Artista: Carla Dal Forno
Album: You Know What It’s Like
Etichetta: Blackest Ever Black Records
Booking: Jala Media
Una giovane australiana trapiantata a Berlino, un passato tra sensibili e semisconosciuti progetti solisti e in gruppi che rispondono al nome di F Ingers e Mole House. E ora, una meraviglia di Lp che getta luci su una artista che danza a cavallo tra una elettronica dark e un noir pop molto ricercato. È Carla Dal Forno, e produce You Know What It’s Like per la Blackest Ever Black Records. Otto brani di un intensità spettrale, conditi da una miscellanea di elettronica minimale che, per gli amanti delle definizioni di genere, va a confluire in un manifesto sadness-core. Non fatevi ingannare dalle sue radici italiane, la gelida Berlino colpisce nel segno e regala vibrazioni sonore di drammatico surrealismo musicale, con accenni di field recording e interpretazioni alte e profonde. Decidiamo di fare questa recensione postuma all’uscita (ottobre 2016) perché a un network musicale che lascia per strada Carla Dal Forno mancano inevitabilmente degli ingranaggi per capire il nostro tempo musicale. Mai aggressiva e ripetitiva, l’artista che girovagava nella scena indie di Melbourne (definita dai Tame Impala come un’esperienza da dimenticare), è infatti, un paradigma per visionare l’oscurità dei tempi moderni, addolciti da una voce sensoriale ma calpestati dal buio e dalla solitudine.
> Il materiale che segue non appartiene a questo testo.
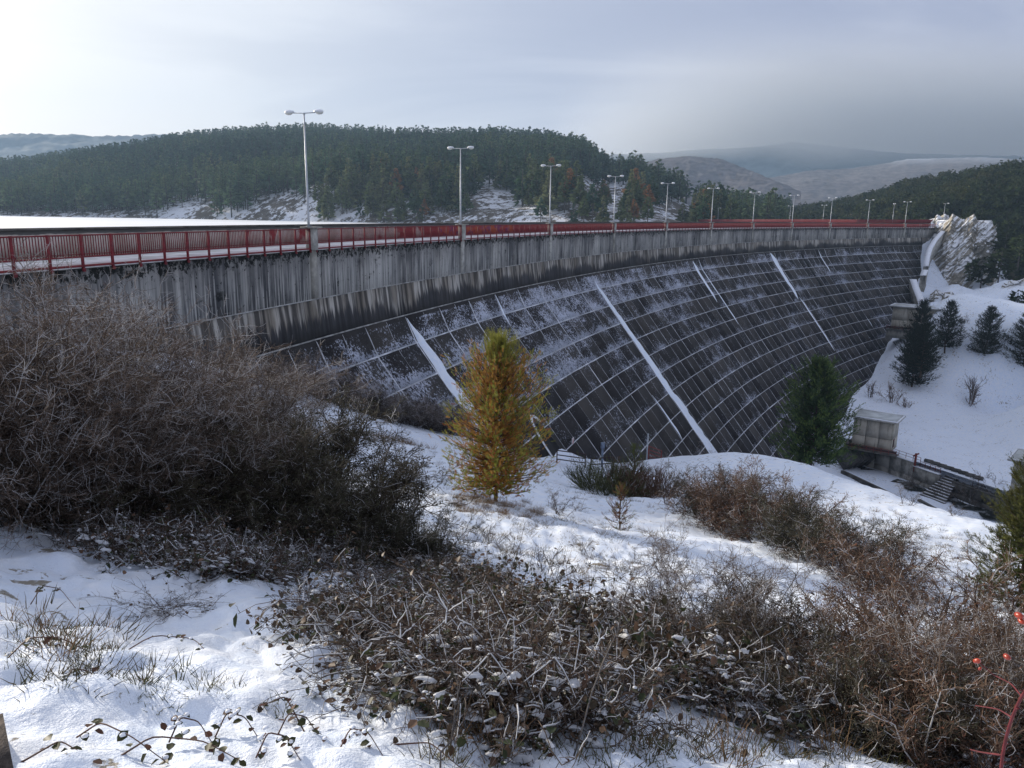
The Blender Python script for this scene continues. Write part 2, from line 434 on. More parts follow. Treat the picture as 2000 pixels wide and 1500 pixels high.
def hill_mat(name, ca, cb, snow=0.6, sc=0.12, frost_z=None):
    m, t, b = new_mat(name)
    g = t.new('ShaderNodeNewGeometry'); pos = g.outputs['Position']
    f = t.noise(pos, sc, 6, 0.7); f2 = t.noise(pos, sc*0.2, 3, 0.5)
    c = t.mix(t.ss(f, 0.35, 0.65), ca, cb)
    sn = t.ss(t.math('ADD', t.noise(pos, sc*1.7, 6, 0.75), t.math('MULTIPLY', t.math('SUBTRACT', f2, 0.5), 0.5)), snow, snow+0.06)
    c = t.mix(t.math('MULTIPLY', sn, 0.9), c, (0.80, 0.83, 0.88))
    if frost_z:
        z = t.new('ShaderNodeSeparateXYZ', {0: pos}).outputs['Z']
        zz = t.math('ADD', z, t.math('MULTIPLY', f2, 40.0))
        c = t.mix(t.math('MULTIPLY', t.ss(zz, frost_z[0], frost_z[1]), 0.75), c, (0.62, 0.66, 0.72))
    t.l.new(c, b.inputs['Base Color']); b.inputs['Roughness'].default_value = 0.9; b.inputs['Specular IOR Level'].default_value = 0.1
    bn = t.new('ShaderNodeBump', {'Strength': 0.5, 'Distance': 2.0, 'Height': f}); t.l.new(bn.outputs[0], b.inputs['Normal'])
    return m
M_HILL = hill_mat('forest_floor', (0.09, 0.075, 0.06), (0.17, 0.15, 0.12), 0.485)
HT = [(-500,1100,-5.5,402,1900),(-200,800,-5.5,374,1500),(0,660,-5.5,350,1300),(150,620,-5.5,327,1200),(300,585,-5.5,302,1120),(450,530,-5.5,288,1050),(620,480,-5.5,275,1000),(750,450,-5.5,281,980),
      (900,420,-5.5,286,950),(1050,390,-5.5,294,900),(1130,380,-5.5,308,880),(1190,375,-5.5,350,880),(1230,370,-5.5,350,900),(1290,370,-5.5,376,920),(1350,380,-5.5,413,950),
      (1400,400,-5.5,430,980),(1450,420,-5.5,434,1000),(1500,450,-5.5,437,1000),(1560,480,-6,440,1000)]
hill_pos = hill_mesh('wooded_hill', HT, M_HILL, 300, 70, 0.72, 6.5, 120.0, seed=3)
RT = [(1480,560,-5,432,900),(1560,520,-5,424,820),(1640,470,-5,404,720),(1740,420,-5,386,640),(1800,380,-6,372,600),(1860,372,-8,360,560),(1905,352,-10,350,540),(1950,338,-16,342,520),(2000,325,-20,336,500),(2200,300,-22,285,480),(2600,280,-20,220,480)]
M_HILLR = hill_mat('woodland_floor', (0.045, 0.045, 0.03), (0.09, 0.08, 0.05), 0.64)
hillr_pos = hill_mesh('wooded_hill', RT, M_HILLR, 140, 60, 0.85, 4.0, 50.0, seed=8)
M_BROWN = hill_mat('bare_woodland', (0.075, 0.064, 0.064), (0.16, 0.142, 0.142), 0.76, 0.05, (148, 200))
hill_mesh('bare_hill', [(1150,1300,-6,360,1500),(1230,1300,-6,325,1500),(1280,1280,-6,311,1520),(1340,1250,-6,305,1550),(1400,1250,-6,311,1550),(1450,1250,-6,330,1500),(1500,1250,-6,350,1450),(1560,1250,-6,375,1400)],
          M_BROWN, 160, 60, 0.8, 6, 160, seed=21, fine=2.0)
hill_mesh('bare_hill', [(1380,1500,-6,372,1900),(1500,1500,-6,346,2000),(1570,1500,-6,333,2100),(1650,1500,-6,329,2200),(1700,1500,-6,322,2250),(1760,1500,-6,311,2300),(1900,1500,-6,308,2300),(2050,1500,-6,316,2300),(2300,1500,-6,330,2300)],
          M_BROWN, 220, 60, 0.9, 8, 260, seed=31, fine=2.5)
M_BLUE = hill_mat('distant_forest', (0.022, 0.038, 0.052), (0.06, 0.085, 0.11), 0.70, 0.02, (520, 800))
hill_mesh('mountain', [(900,3200,-6,300,4200),(1100,3200,-6,306,4200),(1250,3200,-6,300,4300),(1400,3200,-6,294,4300),(1540,3000,-6,276,4200),(1640,3000,-6,288,4200),(1750,3000,-6,299,4200),(1900,3000,-6,302,4200),(2000,3000,-6,306,4200),(2300,3000,-6,306,4200)],
          M_BLUE, 220, 60, 0.9, 40, 500, seed=41, fine=7.0)
hill_mesh('mountain', [(-500,2200,-6,262,3200),(-150,2200,-6,258,3200),(0,2200,-6,264,3200),(100,2200,-6,262,3200),(200,2200,-6,266,3200),(330,2200,-6,262,3200),(500,2200,-6,275,3200),(700,2300,-6,300,3200)],
          M_BLUE, 160, 50, 0.9, 25, 400, seed=51, fine=10.0)

# ------------------------------------------------------------------ haze
m = bpy.data.materials.new('haze'); m.use_nodes = True; m.node_tree.nodes.clear(); t = NT(m.node_tree)
pv_ = t.new('ShaderNodeVolumePrincipled', {'Color': (0.50, 0.72, 1.0, 1), 'Density': 0.00018, 'Anisotropy': 0.2})
t.new('ShaderNodeOutputMaterial', {'Volume': pv_.outputs[0]})
hx, hy0, hy1, hz0, hz1 = 7000, -400, 2400, -60, 330
HV = [(-hx, hy0, hz0), (hx, hy0, hz0), (hx, hy1, hz0), (-hx, hy1, hz0), (-hx, hy0, hz1), (hx, hy0, hz1), (hx, hy1, hz1), (-hx, hy1, hz1)]
ho = obj('haze', make_mesh('haze', HV, np.array([[0,3,2,1],[4,5,6,7],[0,1,5,4],[1,2,6,5],[2,3,7,6],[3,0,4,7]]), m)); ho['kind'] = 'stuff'

# low cloud lying on the far mountain, beyond the haze
m = bpy.data.materials.new('cloud_vapour'); m.use_nodes = True; m.node_tree.nodes.clear(); t = NT(m.node_tree)
pos = t.new('ShaderNodeNewGeometry').outputs['Position']; sp = t.new('ShaderNodeSeparateXYZ', {0: pos})
nn_ = t.noise(pos, 0.0022, 3, 0.5)
zc_ = t.math('ADD', sp.outputs[2], t.math('MULTIPLY', t.math('SUBTRACT', nn_, 0.5), 260.0))
dd_ = t.math('MULTIPLY', t.ss(zc_, 205.0, 345.0), t.math('MULTIPLY', t.ss(sp.outputs[0], 100.0, 1100.0), t.ss(sp.outputs[2], 460.0, 640.0, 1.0, 0.0)))
pv_ = t.new('ShaderNodeVolumePrincipled', {'Color': (0.88, 0.93, 1.0, 1), 'Density': t.math("MULTIPLY", dd_, 0.0020), 'Anisotropy': 0.3})
t.new('ShaderNodeOutputMaterial', {'Volume': pv_.outputs[0]})
CV_ = [(0, 2420, 200), (4600, 2420, 200), (4600, 5200, 200), (0, 5200, 200), (0, 2420, 650), (4600, 2420, 650), (4600, 5200, 650), (0, 5200, 650)]
co = obj('low_cloud', make_mesh('low_cloud', CV_, np.array([[0,3,2,1],[4,5,6,7],[0,1,5,4],[1,2,6,5],[2,3,7,6],[3,0,4,7]]), m)); co['kind'] = 'stuff'

# ================================================================== THE DAM
dam = empty('dam', tuple(arc(130, 0, -2.4)), 0, 'huge curved concrete dam with dark frosted panels streaked by snow', 'dam')
DM = Matrix.Translation(dam.location).inverted()
def dobj(name, me, lab=None, kind=None):
    o = obj(name, me, dam); o.matrix_parent_inverse = DM
    set_props(o, lab, None, None, kind); return o

def dam_mat(name, wall):
    m, t, b = new_mat(name)
    uv = t.new('ShaderNodeUVMap', uv_map='UVMap').outputs[0]
    pos = t.new('ShaderNodeNewGeometry').outputs['Position']
    sp = t.new('ShaderNodeSeparateXYZ', {0: uv}); u, v = sp.outputs[0], sp.outputs[1]      # u metres along the crest, v height
    if wall:
        st = t.noise(t.scalevec(uv, (1.6, 0.06, 1)), 1.0, 5, 0.62)
        st2 = t.noise(t.scalevec(uv, (5.5, 0.16, 1)), 1.0, 4, 0.65)
        blot = t.noise(t.scalevec(uv, (0.5, 0.9, 1)), 1.2, 6, 0.7, 0.4)
        wide = t.noise(t.scalevec(uv, (0.16, 0.02, 1)), 1.0, 3, 0.5)
        tone = t.mix(t.ss(t.math('ADD', t.math('MULTIPLY', st, 0.42), t.math('ADD', t.math('MULTIPLY', wide, 0.45), t.math('MULTIPLY', t.noise(t.scalevec(uv, (0.45, 0.35, 1)), 1.0, 4, 0.6), 0.28))), 0.46, 0.74), (0.055, 0.056, 0.061), (0.33, 0.325, 0.31))
        tone = t.mix(t.ss(blot, 0.55, 0.75), tone, (0.04, 0.04, 0.045))
        dh = t.math('ADD', v, 5.6)                                   # height above the first joint
        low = t.ss(dh, 0.0, 2.9, 1.0, 0.18)
        ws = t.math('MULTIPLY', t.ss(t.math('ADD', st2, t.math('MULTIPLY', wide, 0.40)), 0.655, 0.79), low)
        pm = t.math('ADD', t.noise(t.scalevec(uv, (0.28, 0.55, 1)), 1.0, 3, 0.5), t.math('MULTIPLY', blot, 0.5))
        tone = t.mix(t.ss(pm, 0.90, 0.94), tone, (0.016, 0.017, 0.017))
        c = t.mix(ws, tone, (0.50, 0.49, 0.46))
        colm = t.noise(t.scalevec(uv, (0.75, 0.05, 1)), 1.0, 3, 0.55)
        paleb = t.math('MULTIPLY', t.ss(colm, 0.54, 0.62), low)
        c = t.mix(t.math('MULTIPLY', paleb, 0.75), c, t.mix(t.ss(st2, 0.35, 0.6), (0.24, 0.235, 0.22), (0.46, 0.45, 0.42)))
        # black moss along the top and in ragged patches
        mo = t.math('ADD', t.noise(t.scalevec(uv, (2.2, 1.6, 1)), 1.6, 6, 0.75), t.math('MULTIPLY', t.ss(v, -3.6, -2.4), 0.17))
        c = t.mix(t.ss(mo, 0.60, 0.66), c, (0.012, 0.013, 0.012))
        bh = mo
    else:
        # curved shoulder and slope: dark moss-blackened concrete, frost on it
        dj = t.math('ADD', v, 5.6)
        fl = t.math('FLOOR', t.math('DIVIDE', t.math('ADD', u, 0.2), 3.4))
        gl = t.math('FLOOR', t.math('DIVIDE', t.math('ADD', v, 100-12.8+100.8), 2.4))
        cell = t.new('ShaderNodeTexWhiteNoise', {'Vector': t.new('ShaderNodeCombineXYZ', {0: fl, 1: gl, 2: 0.0}).outputs[0]}, noise_dimensions='3D').outputs['Value']
        base = t.mix(t.math('POWER', cell, 1.5), (0.024, 0.022, 0.023), (0.064, 0.058, 0.053))
        mot = t.noise(t.scalevec(uv, (0.35, 0.9, 1)), 1.0, 5, 0.6)
        base = t.mix(t.math('MULTIPLY', t.ss(mot, 0.5, 0.75), 0.5), base, (0.075, 0.07, 0.068))
        drip = t.noise(t.scalevec(uv, (2.6, 0.10, 1)), 1.0, 5, 0.6)
        # run-off streaks under the first joint
        runlen = t.math('MULTIPLY', t.noise(t.scalevec(uv, (2.2, 0.0, 1)), 1.0, 4, 0.7), t.math('MULTIPLY', t.noise(t.scalevec(uv, (0.12, 0.0, 1)), 1.0, 2, 0.5), 7.5))
        rm = t.ss(t.math('ADD', dj, t.math('MULTIPLY', t.math('SUBTRACT', runlen, 0.95), 1.25)), -0.45, 0.15)
        rc = t.mix(t.ss(t.noise(t.scalevec(uv, (0.5, 0.2, 1)), 1.0, 3), 0.4, 0.6), (0.24, 0.215, 0.18), (0.46, 0.44, 0.40))
        c = t.mix(t.math('MULTIPLY', rm, t.ss(t.math('ADD', drip, t.math('MULTIPLY', t.noise(t.scalevec(uv, (0.07, 0.0, 1)), 1.0, 2), 0.3)), 0.56, 0.74, 0.12, 0.95)), base, rc)
        sho = t.ss(v, -8.6, -7.4)
        c = t.mix(t.math('MULTIPLY', t.math('MULTIPLY', sho, 0.55), t.math('SUBTRACT', 1.0, rm)), c, t.mix(t.ss(drip, 0.35, 0.65), (0.032, 0.033, 0.037), (0.085, 0.087, 0.095)))
        # frost and snow: ragged flecks, thicker above each joint and towards the top and the near end
        fr = t.math('FRACT', t.math('DIVIDE', t.math('ADD', v, 12.8+48.0), 2.4))
        above = t.ss(fr, 0.0, 0.55, 1.0, 0.0)
        region = t.noise(t.scalevec(uv, (0.055, 0.16, 1)), 1.0, 4, 0.6)
        r2 = t.noise(t.scalevec(uv, (0.33, 0.5, 1)), 1.0, 4, 0.6)
        hgt = t.ss(v, -26.0, -9.0)
        along = t.ss(u, 40.0, 210.0, 1.0, 0.35)
        k = t.math('ADD', t.math('MULTIPLY', region, 0.55), t.math('MULTIPLY', r2, 0.42))
        k = t.math('ADD', k, t.math('MULTIPLY', above, 0.11))
        k = t.math('ADD', k, t.math('MULTIPLY', t.math('MULTIPLY', hgt, along), 0.13))
        k = t.math('MULTIPLY', k, t.ss(v, -8.6, -8.1, 1.0, 0.0))
        fleck = t.noise(t.scalevec(uv, (2.6, 3.0, 1)), 1.5, 5, 0.82, 0.6)
        sn = t.ss(t.math('ADD', t.math('MULTIPLY', k, 0.95), t.math('MULTIPLY', fleck, 0.95)), 1.085, 1.14)
        fw = t.noise(t.scalevec(uv, (5.5, 6.5, 1)), 1.6, 4, 0.8)
        sn2 = t.ss(t.math('ADD', fw, t.math('MULTIPLY', k, 0.30)), 0.80, 0.86)
        sn = t.math('MAXIMUM', sn, t.math('MULTIPLY', sn2, 0.5))
        c = t.mix(t.math('MULTIPLY', sn, 0.80), c, (0.56, 0.60, 0.71))
        # a black seep down one joint
        uu = t.math('ABSOLUTE', t.math('SUBTRACT', u, 187.6))
        seep = t.math('MULTIPLY', t.ss(uu, 0.5, 1.0, 1.0, 0.0), t.math('MULTIPLY', t.ss(v, -9.5, -9.0, 1.0, 0.0), t.ss(v, -25.5, -23.0)))
        c = t.mix(seep, c, (0.006, 0.006, 0.006))
        bh = fleck
    t.l.new(c, b.inputs['Base Color']); b.inputs['Roughness'].default_value = 0.85; b.inputs['Specular IOR Level'].default_value = 0.15
    bn = t.new('ShaderNodeBump', {'Strength': 0.6, 'Distance': 0.06, 'Height': bh}); t.l.new(bn.outputs[0], b.inputs['Normal'])
    return m
M_WALL = dam_mat('wall_concrete', True)
M_SLOPE = dam_mat('slope_concrete', False)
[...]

Italian Cinema lo mette subito in chiaro, con effetti elettronici ciclici e un uso velato di strumenti musicali da contorno per creare quell’atmosfera di buio emotivo che porta a Fast Moving Cars. Una canzone che non ama in realtà nessuna velocità, e che inizia a farci ammirare la voce di Carla Dal Forno, metà strada tra indolenza e dolce abbandono. È l’economia dei sentimenti, che spinge verso un art pop di incredibile presa. Con DB Rip si torna nel mantra elettronico stile Raime, senza bisogno di parole ma solo con la forza espressiva di una composizione da drama docu-film con tinte medievali nei titoli di coda. L’incredibile forza del dubbio alimenta What you gonna do now, condita da archi misteriosi e dalla malinconia, mentre Dry in the rain assicura all’artista australiana l’immortalità negli arrangiamenti, grazie a flauti peruviani e voci di sottofondo. La retorica figurativa è invece quello che ci accompagna in Dragon Breath, un respiro di un incubo sonoro dove si prepara la strada al conclusivo epitaffio dell’ultima traccia. The same Reply è infatti l’effetto scenico che chiude il cerchio, cullando l’atmosfera e regalando attimi di piano.
Un nome nuovo, impossibile da trascurare e che aspetta di essere assaporato dal vivo. Dopo la data di stasera a Roma (Unplugged Monti @ Black Market), andata sold out da tempo, ecco le tre altre possibilità per ammirarla:
– Milano (Standards, 26 gennaio),
– Udine (Dissonanze @ Visionario, 27 gennaio),
– Bologna (Covo Club, 28 gennaio).
Il culto di Carla Dal Forno è solo all’inizio.